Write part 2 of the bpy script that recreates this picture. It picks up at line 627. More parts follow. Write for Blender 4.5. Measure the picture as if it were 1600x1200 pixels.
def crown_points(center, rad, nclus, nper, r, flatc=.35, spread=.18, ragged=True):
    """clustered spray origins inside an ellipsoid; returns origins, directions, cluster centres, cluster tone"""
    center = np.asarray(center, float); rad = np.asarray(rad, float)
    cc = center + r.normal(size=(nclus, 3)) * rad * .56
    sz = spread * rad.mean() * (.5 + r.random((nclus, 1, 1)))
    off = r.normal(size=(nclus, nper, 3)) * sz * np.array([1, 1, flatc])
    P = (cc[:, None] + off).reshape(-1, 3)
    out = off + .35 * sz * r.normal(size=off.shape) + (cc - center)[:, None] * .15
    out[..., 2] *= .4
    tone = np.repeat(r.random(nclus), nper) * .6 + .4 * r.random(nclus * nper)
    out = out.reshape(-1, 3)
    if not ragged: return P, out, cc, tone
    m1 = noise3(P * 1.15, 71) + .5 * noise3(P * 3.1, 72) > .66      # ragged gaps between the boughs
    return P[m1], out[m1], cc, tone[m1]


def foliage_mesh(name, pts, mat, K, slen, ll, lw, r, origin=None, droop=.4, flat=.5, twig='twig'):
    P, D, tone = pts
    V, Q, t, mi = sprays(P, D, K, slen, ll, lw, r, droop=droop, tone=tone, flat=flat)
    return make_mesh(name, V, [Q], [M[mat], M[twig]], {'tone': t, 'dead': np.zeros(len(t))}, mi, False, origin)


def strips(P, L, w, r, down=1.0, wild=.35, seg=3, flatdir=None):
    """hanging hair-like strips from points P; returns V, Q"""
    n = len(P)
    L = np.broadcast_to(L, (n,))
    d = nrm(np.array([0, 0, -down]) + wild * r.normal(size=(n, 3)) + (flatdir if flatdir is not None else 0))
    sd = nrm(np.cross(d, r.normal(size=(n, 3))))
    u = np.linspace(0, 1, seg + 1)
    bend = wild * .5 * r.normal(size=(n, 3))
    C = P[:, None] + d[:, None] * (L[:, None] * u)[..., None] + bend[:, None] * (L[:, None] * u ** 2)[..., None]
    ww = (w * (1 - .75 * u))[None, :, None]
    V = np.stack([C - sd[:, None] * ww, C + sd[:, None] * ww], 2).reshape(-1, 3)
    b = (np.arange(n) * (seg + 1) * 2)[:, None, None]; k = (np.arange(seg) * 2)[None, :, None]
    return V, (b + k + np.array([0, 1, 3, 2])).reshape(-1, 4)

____

## What you are asked to do
Go through the listing above and restate it word for word.

## The output
Write part 2 of the bpy script that recreates this picture. It picks up at line 627. More parts follow. Write for Blender 4.5. Measure the picture as if it were 1600x1200 pixels.
def crown_points(center, rad, nclus, nper, r, flatc=.35, spread=.18, ragged=True):
    """clustered spray origins inside an ellipsoid; returns origins, directions, cluster centres, cluster tone"""
    center = np.asarray(center, float); rad = np.asarray(rad, float)
    cc = center + r.normal(size=(nclus, 3)) * rad * .56
    sz = spread * rad.mean() * (.5 + r.random((nclus, 1, 1)))
    off = r.normal(size=(nclus, nper, 3)) * sz * np.array([1, 1, flatc])
    P = (cc[:, None] + off).reshape(-1, 3)
    out = off + .35 * sz * r.normal(size=off.shape) + (cc - center)[:, None] * .15
    out[..., 2] *= .4
    tone = np.repeat(r.random(nclus), nper) * .6 + .4 * r.random(nclus * nper)
    out = out.reshape(-1, 3)
    if not ragged: return P, out, cc, tone
    m1 = noise3(P * 1.15, 71) + .5 * noise3(P * 3.1, 72) > .66      # ragged gaps between the boughs
    return P[m1], out[m1], cc, tone[m1]


def foliage_mesh(name, pts, mat, K, slen, ll, lw, r, origin=None, droop=.4, flat=.5, twig='twig'):
    P, D, tone = pts
    V, Q, t, mi = sprays(P, D, K, slen, ll, lw, r, droop=droop, tone=tone, flat=flat)
    return make_mesh(name, V, [Q], [M[mat], M[twig]], {'tone': t, 'dead': np.zeros(len(t))}, mi, False, origin)


def strips(P, L, w, r, down=1.0, wild=.35, seg=3, flatdir=None):
    """hanging hair-like strips from points P; returns V, Q"""
    n = len(P)
    L = np.broadcast_to(L, (n,))
    d = nrm(np.array([0, 0, -down]) + wild * r.normal(size=(n, 3)) + (flatdir if flatdir is not None else 0))
    sd = nrm(np.cross(d, r.normal(size=(n, 3))))
    u = np.linspace(0, 1, seg + 1)
    bend = wild * .5 * r.normal(size=(n, 3))
    C = P[:, None] + d[:, None] * (L[:, None] * u)[..., None] + bend[:, None] * (L[:, None] * u ** 2)[..., None]
    ww = (w * (1 - .75 * u))[None, :, None]
    V = np.stack([C - sd[:, None] * ww, C + sd[:, None] * ww], 2).reshape(-1, 3)
    b = (np.arange(n) * (seg + 1) * 2)[:, None, None]; k = (np.arange(seg) * 2)[None, :, None]
    return V, (b + k + np.array([0, 1, 3, 2])).reshape(-1, 4)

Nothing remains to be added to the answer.